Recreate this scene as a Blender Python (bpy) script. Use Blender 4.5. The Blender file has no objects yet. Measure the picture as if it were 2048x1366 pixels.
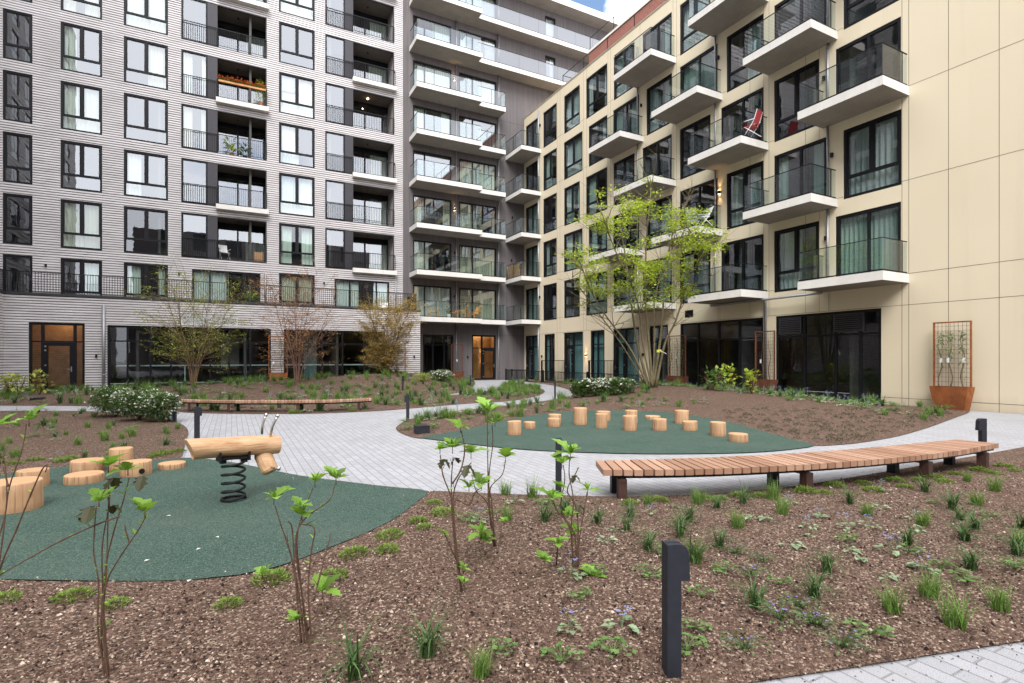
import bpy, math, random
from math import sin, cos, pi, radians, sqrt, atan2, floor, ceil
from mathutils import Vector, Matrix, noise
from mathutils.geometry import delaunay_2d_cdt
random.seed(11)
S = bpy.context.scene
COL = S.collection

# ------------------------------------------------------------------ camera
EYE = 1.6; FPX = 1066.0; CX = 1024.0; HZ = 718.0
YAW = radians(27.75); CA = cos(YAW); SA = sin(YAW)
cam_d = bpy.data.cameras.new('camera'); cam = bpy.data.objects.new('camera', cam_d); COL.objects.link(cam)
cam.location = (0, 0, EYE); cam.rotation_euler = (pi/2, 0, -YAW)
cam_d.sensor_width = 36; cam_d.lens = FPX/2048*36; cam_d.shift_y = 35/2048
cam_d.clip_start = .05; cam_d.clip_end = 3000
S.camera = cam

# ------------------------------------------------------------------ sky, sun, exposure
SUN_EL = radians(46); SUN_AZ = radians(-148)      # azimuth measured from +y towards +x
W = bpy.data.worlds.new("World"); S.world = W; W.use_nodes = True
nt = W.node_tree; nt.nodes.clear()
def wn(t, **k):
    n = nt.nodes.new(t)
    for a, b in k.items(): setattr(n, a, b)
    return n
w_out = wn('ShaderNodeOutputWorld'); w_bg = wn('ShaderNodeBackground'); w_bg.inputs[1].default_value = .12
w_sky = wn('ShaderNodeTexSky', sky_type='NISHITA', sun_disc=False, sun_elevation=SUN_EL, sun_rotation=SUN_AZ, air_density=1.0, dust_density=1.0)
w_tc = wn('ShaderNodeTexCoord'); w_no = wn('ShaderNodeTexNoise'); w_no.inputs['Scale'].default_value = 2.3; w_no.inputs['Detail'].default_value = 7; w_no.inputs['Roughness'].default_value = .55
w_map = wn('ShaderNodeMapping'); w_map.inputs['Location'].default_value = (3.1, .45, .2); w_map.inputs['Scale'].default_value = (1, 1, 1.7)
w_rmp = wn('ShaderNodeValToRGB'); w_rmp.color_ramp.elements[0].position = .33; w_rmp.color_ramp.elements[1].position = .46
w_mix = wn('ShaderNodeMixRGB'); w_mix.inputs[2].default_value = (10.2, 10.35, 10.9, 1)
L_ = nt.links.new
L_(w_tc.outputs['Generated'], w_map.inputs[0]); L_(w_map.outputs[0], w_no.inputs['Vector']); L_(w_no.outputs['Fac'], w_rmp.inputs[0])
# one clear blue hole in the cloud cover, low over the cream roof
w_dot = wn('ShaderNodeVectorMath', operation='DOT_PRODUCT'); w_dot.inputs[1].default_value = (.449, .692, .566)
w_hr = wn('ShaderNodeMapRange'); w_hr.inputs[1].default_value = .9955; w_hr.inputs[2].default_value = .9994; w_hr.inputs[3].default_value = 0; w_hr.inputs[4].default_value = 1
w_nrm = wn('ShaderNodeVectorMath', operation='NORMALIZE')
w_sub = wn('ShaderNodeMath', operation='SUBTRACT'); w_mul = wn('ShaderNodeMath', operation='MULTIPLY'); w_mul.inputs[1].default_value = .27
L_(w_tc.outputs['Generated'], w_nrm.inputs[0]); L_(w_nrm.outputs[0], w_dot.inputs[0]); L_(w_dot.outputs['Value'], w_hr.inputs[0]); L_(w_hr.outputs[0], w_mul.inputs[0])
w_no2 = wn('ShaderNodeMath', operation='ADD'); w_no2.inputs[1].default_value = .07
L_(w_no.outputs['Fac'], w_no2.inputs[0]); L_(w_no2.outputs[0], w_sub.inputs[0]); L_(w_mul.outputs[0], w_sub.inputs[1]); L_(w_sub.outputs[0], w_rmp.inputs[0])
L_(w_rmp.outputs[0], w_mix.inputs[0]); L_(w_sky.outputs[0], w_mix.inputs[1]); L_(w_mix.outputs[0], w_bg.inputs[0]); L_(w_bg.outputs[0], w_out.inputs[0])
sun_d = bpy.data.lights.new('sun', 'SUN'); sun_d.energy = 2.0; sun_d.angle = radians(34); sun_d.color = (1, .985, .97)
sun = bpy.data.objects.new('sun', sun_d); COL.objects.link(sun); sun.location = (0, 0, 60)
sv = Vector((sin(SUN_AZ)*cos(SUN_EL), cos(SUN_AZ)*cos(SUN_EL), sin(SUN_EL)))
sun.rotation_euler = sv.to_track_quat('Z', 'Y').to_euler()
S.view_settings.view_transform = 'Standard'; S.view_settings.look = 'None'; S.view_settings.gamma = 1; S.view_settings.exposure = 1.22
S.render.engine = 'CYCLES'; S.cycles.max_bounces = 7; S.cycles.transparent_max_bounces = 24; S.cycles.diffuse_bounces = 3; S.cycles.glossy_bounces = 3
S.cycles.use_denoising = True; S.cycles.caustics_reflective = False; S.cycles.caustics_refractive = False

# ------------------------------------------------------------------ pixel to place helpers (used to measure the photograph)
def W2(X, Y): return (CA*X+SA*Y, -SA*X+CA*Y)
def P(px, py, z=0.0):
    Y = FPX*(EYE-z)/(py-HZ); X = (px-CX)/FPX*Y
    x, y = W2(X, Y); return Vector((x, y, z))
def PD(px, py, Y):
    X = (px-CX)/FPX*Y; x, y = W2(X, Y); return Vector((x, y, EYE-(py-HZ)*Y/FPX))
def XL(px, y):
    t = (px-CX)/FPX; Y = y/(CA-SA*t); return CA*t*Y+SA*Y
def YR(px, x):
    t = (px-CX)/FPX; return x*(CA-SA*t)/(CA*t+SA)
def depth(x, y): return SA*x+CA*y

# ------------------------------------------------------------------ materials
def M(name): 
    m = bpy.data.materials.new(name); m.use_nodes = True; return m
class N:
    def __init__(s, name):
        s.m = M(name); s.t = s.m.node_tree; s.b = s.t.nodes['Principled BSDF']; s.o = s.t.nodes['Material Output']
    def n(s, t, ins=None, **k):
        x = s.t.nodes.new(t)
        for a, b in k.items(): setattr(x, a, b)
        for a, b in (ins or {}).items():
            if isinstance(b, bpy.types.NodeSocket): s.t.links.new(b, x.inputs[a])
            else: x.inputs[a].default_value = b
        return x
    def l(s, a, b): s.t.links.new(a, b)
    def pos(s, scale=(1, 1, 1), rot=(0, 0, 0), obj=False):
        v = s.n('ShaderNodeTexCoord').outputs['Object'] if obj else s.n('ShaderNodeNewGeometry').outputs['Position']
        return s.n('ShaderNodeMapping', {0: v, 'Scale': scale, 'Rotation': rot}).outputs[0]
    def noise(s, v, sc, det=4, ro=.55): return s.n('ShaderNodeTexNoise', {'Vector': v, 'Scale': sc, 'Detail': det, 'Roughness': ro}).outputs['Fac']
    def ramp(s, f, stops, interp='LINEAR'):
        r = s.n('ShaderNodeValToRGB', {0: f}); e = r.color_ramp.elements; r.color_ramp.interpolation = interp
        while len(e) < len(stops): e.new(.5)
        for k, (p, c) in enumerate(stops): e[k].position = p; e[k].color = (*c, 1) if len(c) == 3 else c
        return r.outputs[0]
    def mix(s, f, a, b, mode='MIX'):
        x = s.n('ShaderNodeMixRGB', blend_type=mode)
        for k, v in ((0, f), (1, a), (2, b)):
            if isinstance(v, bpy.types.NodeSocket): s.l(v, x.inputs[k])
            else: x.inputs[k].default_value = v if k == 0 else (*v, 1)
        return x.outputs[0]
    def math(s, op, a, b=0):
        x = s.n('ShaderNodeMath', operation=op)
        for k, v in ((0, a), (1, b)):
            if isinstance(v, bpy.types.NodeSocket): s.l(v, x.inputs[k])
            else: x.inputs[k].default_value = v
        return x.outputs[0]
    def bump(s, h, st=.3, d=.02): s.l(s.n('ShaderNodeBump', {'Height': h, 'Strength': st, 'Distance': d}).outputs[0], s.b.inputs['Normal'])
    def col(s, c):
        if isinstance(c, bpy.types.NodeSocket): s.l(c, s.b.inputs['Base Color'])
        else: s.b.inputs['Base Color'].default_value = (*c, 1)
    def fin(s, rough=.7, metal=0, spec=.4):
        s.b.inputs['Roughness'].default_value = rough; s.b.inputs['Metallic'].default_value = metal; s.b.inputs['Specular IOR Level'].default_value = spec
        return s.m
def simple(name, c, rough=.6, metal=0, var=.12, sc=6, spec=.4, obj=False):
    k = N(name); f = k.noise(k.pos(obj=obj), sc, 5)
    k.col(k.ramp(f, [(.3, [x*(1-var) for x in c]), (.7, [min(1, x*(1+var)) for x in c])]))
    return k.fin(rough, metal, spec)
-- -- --
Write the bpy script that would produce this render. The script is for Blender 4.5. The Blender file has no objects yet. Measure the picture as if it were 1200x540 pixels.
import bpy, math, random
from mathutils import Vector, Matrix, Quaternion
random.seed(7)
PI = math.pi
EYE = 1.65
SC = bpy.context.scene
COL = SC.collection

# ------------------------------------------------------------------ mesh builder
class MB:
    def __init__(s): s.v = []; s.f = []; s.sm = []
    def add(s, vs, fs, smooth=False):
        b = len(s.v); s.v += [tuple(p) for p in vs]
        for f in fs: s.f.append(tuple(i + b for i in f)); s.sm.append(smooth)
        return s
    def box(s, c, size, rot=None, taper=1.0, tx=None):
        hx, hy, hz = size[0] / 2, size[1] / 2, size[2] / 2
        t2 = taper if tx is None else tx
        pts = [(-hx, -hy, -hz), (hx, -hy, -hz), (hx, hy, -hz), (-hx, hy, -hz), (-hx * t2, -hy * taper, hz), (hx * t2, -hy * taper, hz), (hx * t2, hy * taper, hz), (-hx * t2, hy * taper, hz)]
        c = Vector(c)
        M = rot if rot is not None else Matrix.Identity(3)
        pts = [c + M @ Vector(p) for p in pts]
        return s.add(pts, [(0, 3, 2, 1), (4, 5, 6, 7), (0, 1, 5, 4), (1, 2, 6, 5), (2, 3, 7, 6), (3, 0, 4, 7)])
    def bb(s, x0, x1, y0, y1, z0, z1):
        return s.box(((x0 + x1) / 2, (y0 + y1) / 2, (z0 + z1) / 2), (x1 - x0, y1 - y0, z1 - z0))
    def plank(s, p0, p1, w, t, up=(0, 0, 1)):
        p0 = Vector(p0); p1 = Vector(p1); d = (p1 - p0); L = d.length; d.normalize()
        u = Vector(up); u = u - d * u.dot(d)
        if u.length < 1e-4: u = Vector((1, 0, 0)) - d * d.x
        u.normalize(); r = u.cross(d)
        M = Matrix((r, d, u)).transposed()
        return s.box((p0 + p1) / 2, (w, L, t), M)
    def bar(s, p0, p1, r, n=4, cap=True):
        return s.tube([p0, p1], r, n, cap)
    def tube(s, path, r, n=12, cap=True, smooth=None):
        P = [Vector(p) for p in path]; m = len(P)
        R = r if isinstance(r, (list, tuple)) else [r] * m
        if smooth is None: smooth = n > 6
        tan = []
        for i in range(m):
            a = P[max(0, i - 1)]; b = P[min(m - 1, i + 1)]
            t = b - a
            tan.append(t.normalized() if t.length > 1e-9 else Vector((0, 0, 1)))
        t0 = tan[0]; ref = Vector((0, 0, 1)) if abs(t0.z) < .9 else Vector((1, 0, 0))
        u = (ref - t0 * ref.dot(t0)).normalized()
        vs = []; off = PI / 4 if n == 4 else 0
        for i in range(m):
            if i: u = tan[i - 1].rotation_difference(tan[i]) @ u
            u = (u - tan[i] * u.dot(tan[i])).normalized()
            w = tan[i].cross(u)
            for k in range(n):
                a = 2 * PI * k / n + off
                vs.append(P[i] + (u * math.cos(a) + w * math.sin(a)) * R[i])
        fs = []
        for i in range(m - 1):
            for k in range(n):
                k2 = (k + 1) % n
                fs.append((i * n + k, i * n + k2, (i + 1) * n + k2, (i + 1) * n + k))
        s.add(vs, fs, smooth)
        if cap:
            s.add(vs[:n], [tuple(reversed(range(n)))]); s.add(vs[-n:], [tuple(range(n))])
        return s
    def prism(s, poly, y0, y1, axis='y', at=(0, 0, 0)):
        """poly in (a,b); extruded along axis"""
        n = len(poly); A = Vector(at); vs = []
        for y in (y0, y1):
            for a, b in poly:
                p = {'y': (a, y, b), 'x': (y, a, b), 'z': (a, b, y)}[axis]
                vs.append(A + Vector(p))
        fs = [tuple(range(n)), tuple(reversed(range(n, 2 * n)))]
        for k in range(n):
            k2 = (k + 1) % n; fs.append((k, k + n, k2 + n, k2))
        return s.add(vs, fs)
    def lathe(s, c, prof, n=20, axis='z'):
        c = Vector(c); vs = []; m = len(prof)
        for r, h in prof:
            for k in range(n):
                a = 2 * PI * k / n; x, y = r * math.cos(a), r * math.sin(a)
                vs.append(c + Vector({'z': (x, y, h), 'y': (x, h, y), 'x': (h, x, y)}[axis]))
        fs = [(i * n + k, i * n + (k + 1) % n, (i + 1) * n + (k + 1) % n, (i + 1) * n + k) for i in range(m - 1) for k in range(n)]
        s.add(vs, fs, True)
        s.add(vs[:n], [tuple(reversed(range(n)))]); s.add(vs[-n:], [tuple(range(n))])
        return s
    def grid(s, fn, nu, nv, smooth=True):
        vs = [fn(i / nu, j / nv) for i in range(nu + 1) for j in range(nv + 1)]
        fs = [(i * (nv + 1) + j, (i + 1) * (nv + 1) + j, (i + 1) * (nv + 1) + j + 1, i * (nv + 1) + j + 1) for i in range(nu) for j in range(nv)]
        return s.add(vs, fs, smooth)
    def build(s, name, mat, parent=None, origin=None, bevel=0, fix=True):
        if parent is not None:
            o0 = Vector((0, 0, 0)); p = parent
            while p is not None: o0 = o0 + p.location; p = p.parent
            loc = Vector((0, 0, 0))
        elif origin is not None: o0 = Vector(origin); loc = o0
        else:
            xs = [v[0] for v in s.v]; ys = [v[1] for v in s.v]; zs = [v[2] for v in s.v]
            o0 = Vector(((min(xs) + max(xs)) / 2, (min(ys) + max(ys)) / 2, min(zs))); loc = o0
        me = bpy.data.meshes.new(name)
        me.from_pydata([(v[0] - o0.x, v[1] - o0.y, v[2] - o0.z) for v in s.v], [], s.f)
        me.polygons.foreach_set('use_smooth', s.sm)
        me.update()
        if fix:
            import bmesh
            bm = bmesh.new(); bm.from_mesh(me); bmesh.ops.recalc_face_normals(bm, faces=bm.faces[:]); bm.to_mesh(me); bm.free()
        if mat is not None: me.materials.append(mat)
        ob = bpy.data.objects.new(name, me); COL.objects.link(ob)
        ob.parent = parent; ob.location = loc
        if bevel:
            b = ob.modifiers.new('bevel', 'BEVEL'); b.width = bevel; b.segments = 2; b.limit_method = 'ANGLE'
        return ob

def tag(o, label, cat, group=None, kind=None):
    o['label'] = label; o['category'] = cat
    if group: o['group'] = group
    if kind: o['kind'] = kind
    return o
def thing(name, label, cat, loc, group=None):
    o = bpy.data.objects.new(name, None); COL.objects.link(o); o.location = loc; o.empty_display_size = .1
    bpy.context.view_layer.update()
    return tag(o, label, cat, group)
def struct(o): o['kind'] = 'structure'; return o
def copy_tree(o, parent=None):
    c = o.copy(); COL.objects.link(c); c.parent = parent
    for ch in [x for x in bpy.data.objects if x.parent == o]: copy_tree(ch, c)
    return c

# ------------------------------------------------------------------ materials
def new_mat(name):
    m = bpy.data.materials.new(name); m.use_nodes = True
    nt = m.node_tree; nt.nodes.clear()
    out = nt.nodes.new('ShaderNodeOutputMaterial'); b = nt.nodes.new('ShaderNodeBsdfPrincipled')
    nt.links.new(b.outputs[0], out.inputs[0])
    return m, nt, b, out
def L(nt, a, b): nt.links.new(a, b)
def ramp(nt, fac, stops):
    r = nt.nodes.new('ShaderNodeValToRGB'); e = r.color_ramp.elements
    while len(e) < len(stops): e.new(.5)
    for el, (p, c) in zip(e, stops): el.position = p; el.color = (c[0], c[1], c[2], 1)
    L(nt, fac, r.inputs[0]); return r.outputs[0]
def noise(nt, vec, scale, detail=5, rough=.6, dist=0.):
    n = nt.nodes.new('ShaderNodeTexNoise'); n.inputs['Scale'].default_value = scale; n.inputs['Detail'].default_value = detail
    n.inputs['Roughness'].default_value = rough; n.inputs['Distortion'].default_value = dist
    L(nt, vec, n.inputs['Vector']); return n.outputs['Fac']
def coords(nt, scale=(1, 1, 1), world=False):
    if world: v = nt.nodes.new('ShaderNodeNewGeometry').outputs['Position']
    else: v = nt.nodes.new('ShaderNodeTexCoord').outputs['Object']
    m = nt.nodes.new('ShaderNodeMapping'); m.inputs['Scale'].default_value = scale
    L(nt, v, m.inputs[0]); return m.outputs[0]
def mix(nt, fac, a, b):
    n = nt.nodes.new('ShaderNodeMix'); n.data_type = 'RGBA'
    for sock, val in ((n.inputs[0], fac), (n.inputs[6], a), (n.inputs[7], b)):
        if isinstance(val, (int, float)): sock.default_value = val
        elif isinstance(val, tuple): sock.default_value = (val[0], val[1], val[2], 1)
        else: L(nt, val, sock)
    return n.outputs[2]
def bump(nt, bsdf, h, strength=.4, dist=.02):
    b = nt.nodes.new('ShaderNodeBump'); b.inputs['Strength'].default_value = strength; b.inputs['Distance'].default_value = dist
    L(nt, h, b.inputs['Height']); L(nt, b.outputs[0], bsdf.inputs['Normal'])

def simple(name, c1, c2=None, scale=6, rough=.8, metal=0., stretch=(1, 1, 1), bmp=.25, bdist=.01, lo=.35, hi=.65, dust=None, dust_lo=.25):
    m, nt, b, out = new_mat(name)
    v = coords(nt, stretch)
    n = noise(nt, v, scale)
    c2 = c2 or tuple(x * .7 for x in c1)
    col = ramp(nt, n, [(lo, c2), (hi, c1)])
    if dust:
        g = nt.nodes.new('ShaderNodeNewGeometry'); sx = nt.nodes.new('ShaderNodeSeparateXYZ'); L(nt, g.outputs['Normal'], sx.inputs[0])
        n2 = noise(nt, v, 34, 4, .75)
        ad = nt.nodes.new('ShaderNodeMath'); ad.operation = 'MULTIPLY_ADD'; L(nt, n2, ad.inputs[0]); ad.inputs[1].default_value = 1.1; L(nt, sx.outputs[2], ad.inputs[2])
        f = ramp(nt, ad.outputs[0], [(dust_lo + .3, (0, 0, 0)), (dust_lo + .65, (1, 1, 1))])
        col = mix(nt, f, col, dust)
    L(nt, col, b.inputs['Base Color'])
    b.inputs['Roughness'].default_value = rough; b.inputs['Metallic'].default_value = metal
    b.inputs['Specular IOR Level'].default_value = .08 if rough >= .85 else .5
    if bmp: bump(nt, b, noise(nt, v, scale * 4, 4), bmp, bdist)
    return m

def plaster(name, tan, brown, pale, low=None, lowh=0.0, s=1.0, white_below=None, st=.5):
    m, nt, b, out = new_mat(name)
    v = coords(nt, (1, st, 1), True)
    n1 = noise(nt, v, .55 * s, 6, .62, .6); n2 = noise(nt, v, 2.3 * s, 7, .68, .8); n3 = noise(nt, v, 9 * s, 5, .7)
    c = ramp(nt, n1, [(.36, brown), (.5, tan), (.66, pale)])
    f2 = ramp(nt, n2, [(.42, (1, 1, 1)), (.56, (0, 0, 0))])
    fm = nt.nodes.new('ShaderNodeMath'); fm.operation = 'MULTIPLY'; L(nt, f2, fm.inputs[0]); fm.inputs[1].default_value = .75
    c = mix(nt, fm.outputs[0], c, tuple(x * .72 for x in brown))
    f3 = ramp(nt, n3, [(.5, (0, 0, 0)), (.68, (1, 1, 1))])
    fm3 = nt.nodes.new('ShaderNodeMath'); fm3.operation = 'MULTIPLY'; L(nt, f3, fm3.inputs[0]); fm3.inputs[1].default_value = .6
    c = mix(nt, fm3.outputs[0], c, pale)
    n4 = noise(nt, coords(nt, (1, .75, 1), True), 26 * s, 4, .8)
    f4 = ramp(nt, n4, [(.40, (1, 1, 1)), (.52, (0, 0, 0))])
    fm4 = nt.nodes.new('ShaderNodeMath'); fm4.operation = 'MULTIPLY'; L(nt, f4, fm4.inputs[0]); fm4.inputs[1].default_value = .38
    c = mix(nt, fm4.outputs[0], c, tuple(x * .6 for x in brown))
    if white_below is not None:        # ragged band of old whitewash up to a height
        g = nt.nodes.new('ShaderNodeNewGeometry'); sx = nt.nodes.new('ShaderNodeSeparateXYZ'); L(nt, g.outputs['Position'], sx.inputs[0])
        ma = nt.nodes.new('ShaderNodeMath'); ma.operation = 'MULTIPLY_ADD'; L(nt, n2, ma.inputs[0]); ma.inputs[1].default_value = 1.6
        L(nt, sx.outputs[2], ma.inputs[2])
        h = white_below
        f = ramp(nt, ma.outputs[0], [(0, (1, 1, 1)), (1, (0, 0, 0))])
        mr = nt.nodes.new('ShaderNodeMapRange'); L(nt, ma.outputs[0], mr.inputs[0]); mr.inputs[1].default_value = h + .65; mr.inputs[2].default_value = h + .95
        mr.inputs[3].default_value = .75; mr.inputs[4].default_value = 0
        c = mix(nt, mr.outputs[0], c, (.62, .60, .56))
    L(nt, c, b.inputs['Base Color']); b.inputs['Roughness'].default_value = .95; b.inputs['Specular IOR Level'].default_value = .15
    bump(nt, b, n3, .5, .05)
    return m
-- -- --
*What to produce*
Within the entries above, give again exactly the lines starting at the one that contains "Recreate this scene" and ending at the one that contains "S.camera = cam", leaving out the pictures.

*Problem solution*
Recreate this scene as a Blender Python (bpy) script. Use Blender 4.5. The Blender file has no objects yet. Measure the picture as if it were 2048x1366 pixels.
import bpy, math, random
from math import sin, cos, pi, radians, sqrt, atan2, floor, ceil
from mathutils import Vector, Matrix, noise
from mathutils.geometry import delaunay_2d_cdt
random.seed(11)
S = bpy.context.scene
COL = S.collection

# ------------------------------------------------------------------ camera
EYE = 1.6; FPX = 1066.0; CX = 1024.0; HZ = 718.0
YAW = radians(27.75); CA = cos(YAW); SA = sin(YAW)
cam_d = bpy.data.cameras.new('camera'); cam = bpy.data.objects.new('camera', cam_d); COL.objects.link(cam)
cam.location = (0, 0, EYE); cam.rotation_euler = (pi/2, 0, -YAW)
cam_d.sensor_width = 36; cam_d.lens = FPX/2048*36; cam_d.shift_y = 35/2048
cam_d.clip_start = .05; cam_d.clip_end = 3000
S.camera = cam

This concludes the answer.